The inhabitants were equally perplexed and frightened: some expected to find an army of French and Indians; others feared an earthquake, and dissolution of Nature. The consternation was universal. Old and young, male and female, fled naked from their beds, with worse shriekings than those of the frogs. The event was fatal to several women. The men, after a flight of half a mile, in which they met with many broken shins, finding no enemies in pursuit of them, made a hault, and summoned resolution enough to venture back to their wives and children, when they distinctly heard from the enemy’s camp these swords: Wight,’ Hilderlun, Dier, Tete. This last, they thought, meant treaty, and, plucking up courage, they sent a triumvirate to capitulate with the supposed French and Indians. These the men approached in their shirts and begged to speak with the general; but, it being dark and no answer given, they were sorely agitated for some time betwixt hope and fear: at length, however, they discovered that the dreaded inimical army was an army of thirsty frogs going to the river for a little water.

Such an incursion was never known before nor since; and yet the people of Windham have been ridiculed for their timidity on this occasion. I verily believe an army under the Duke of Marlborough would, under like circumstance, have acted no better than they did.

In 1768 the inhabitants of Connecticut River were as much alarmed by an army of caterpillars as those of Windham were at the frogs; and no one found reason to jest at their fears. Those worms came in one night and covered the earth, on both sides of the river, to an extent of three miles in front and two in depth.
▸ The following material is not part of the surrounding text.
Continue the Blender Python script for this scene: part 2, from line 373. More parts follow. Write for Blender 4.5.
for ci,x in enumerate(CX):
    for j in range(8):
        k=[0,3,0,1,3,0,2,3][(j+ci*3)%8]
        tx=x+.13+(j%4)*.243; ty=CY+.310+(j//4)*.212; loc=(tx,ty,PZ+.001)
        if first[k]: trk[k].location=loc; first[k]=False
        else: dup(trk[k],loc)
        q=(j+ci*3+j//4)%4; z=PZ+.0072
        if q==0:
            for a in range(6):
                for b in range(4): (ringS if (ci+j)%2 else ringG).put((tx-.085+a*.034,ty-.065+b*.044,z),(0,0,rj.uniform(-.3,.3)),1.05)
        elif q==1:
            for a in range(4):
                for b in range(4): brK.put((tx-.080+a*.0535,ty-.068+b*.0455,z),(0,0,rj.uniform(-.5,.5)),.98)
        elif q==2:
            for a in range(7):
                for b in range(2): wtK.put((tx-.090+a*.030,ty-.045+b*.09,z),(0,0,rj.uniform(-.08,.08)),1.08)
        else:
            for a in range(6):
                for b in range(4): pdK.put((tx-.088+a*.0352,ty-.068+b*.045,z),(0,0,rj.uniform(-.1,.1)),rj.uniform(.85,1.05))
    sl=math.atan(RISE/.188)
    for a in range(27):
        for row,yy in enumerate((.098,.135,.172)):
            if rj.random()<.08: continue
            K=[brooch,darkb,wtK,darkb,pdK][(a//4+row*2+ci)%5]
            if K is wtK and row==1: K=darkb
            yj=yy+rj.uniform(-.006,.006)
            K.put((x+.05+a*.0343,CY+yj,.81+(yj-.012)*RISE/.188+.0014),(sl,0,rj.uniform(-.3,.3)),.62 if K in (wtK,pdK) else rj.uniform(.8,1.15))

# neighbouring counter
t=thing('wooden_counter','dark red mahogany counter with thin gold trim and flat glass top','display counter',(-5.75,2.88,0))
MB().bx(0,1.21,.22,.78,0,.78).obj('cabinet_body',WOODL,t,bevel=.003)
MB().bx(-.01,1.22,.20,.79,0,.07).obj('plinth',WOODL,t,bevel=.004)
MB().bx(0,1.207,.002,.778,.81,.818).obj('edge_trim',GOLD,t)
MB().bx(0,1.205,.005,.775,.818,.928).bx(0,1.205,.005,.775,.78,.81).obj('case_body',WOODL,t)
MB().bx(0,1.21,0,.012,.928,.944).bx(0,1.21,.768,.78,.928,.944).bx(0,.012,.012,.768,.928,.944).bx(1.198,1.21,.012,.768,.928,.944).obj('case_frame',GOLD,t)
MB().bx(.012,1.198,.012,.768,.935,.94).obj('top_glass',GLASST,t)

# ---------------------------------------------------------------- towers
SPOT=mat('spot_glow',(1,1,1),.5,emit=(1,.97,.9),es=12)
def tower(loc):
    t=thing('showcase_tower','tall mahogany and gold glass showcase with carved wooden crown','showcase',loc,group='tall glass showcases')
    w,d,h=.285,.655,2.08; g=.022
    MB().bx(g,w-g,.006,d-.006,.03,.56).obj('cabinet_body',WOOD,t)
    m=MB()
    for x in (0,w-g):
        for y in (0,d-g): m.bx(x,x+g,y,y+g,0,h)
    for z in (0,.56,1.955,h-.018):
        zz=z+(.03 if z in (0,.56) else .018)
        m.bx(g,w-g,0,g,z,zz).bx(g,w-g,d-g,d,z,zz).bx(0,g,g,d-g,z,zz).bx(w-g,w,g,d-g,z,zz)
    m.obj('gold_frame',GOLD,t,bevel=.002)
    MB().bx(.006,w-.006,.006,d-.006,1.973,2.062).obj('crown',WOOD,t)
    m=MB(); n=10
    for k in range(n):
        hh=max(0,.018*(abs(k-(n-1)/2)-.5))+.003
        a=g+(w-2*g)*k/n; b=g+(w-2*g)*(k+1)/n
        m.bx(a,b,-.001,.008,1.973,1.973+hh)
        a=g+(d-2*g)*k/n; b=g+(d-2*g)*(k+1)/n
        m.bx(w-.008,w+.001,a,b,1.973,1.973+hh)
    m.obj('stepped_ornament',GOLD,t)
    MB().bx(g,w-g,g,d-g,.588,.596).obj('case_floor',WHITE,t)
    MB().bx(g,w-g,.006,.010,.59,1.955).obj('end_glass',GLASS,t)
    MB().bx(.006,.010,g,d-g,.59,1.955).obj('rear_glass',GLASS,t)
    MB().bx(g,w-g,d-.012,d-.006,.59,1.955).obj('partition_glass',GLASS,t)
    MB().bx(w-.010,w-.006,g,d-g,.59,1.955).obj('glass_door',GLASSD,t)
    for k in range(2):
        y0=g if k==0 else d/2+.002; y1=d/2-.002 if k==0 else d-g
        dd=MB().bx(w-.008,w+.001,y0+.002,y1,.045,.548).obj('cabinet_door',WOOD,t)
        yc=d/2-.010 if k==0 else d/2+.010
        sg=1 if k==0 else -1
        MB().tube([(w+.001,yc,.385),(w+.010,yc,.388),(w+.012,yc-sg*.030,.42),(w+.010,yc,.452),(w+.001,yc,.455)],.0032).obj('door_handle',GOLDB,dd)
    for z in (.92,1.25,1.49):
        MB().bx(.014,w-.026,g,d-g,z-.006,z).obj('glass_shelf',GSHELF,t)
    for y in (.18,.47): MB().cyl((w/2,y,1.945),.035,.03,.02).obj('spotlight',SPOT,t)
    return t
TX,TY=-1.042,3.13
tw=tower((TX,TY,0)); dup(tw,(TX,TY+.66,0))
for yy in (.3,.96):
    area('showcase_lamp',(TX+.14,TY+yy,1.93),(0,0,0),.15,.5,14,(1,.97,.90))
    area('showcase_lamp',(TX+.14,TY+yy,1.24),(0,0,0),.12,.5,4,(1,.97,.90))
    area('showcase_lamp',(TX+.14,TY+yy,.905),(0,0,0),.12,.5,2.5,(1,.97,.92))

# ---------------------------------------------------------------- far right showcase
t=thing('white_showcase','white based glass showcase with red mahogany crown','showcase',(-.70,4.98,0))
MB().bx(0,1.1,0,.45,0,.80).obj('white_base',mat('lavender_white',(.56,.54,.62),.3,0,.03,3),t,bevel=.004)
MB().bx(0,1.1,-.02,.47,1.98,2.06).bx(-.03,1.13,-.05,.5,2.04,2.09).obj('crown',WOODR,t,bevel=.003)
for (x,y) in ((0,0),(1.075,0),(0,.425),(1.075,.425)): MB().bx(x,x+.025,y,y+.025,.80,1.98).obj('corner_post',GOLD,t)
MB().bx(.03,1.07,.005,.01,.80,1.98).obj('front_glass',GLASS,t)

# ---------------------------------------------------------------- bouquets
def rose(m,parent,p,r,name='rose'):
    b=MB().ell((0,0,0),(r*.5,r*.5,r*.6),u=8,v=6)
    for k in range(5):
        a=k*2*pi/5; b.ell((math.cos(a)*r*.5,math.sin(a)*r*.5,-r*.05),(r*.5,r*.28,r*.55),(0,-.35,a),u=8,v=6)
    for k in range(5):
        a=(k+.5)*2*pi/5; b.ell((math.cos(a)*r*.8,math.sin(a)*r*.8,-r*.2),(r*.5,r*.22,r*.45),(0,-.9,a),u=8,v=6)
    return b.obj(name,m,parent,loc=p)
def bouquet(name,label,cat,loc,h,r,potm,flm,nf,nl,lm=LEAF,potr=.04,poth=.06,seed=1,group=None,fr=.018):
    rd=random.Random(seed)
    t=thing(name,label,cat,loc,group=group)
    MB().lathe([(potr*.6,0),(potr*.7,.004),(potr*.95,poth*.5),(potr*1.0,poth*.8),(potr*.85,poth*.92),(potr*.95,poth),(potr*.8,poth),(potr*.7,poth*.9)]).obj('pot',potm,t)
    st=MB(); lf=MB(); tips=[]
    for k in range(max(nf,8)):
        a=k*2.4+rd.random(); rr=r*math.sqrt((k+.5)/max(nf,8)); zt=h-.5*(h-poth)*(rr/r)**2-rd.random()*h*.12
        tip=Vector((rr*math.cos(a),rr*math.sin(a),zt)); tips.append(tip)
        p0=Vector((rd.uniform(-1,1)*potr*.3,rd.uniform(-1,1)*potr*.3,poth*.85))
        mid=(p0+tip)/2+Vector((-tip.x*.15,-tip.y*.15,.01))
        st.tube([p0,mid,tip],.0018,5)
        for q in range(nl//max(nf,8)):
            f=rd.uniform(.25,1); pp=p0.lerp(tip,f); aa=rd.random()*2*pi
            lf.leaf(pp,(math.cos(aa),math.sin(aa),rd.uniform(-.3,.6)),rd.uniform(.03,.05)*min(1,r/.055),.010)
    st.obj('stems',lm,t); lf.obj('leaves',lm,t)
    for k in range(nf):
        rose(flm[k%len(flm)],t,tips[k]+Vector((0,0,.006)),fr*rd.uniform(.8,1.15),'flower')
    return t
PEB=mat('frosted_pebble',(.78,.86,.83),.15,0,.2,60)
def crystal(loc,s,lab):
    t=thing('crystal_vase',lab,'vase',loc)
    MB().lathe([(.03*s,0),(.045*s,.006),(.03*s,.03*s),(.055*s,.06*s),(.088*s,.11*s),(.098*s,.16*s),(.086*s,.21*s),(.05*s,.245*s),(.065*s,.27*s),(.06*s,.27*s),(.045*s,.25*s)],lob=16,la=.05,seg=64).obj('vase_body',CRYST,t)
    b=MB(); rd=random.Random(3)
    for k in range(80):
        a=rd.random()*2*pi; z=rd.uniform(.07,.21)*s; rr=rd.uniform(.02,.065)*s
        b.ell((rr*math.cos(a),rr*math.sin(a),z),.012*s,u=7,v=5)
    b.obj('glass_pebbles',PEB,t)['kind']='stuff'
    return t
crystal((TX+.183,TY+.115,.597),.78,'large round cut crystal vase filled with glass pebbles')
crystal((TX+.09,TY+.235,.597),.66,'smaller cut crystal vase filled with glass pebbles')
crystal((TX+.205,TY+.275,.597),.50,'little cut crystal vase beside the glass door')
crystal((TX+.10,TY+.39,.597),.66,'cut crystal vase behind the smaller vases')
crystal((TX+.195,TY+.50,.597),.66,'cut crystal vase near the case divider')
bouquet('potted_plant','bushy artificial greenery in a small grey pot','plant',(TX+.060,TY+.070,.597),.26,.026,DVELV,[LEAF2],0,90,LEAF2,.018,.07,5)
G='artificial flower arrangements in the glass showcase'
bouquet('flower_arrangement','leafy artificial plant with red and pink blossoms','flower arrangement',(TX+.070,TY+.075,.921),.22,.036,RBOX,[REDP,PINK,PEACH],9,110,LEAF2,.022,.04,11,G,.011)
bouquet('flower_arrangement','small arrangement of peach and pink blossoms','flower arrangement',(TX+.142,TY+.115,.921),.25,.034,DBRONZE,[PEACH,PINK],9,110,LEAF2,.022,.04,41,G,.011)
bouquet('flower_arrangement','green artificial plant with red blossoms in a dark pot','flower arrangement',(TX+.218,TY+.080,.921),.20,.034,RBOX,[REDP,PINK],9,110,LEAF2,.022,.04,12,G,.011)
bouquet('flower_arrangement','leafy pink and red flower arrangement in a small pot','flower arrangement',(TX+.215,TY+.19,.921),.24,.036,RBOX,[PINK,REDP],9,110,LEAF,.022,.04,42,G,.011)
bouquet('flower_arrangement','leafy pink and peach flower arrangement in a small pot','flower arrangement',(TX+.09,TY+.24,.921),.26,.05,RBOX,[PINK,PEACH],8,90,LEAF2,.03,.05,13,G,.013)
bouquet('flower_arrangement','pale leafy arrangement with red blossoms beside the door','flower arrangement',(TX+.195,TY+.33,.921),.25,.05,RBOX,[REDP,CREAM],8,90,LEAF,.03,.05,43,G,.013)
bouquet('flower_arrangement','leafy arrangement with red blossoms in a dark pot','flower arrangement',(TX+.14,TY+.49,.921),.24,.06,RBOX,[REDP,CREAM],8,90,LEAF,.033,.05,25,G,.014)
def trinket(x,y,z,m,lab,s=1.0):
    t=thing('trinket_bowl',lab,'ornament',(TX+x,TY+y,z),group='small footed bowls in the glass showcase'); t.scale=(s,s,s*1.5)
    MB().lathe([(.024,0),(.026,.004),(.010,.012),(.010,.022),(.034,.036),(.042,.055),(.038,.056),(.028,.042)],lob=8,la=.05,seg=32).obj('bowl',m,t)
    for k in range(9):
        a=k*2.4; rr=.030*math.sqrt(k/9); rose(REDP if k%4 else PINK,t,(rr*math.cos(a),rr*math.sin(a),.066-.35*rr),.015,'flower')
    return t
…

They marched with great speed, and eat up everything green for the space of one hundred miles, in spite of rivers, ditches, fires, and the united efforts of 1,000 men.They were, in general, two inches long, had white bodies covered with thorns, and red throats. When they had finished their work they went down to the river Connecticut, where they died, poisoning the waters, until they were washed into the sea. This calamity was imputed by some to the vast number of logs and trees lying in the creeks, and to cinders, smoke, and fires, made to consume the waste wood for three or four hundred miles up the Connecticut River; while others thought it augurated future evils, similar to those of Egypt. The inhabitants of the Verdmonts would unavoidably have perished with famine, in consequence of the devastation of these worms, had not a remarkable Providence filled the wilderness with wild pigeons, which were killed by sticks as they sat upon the branches of the trees, in such multitudes that 30,000 people lived on them for three weeks. If a natural cause may be assigned for the coining of the frogs and caterpillars, yet the visit of the pigeons to the wilderness in August has been necessarily ascribed to the interposition of infinite Power and Goodness. Happy will it be for America, if the smiling providence of Heaven produces gratitude, repentance, and obedience, amongst her children!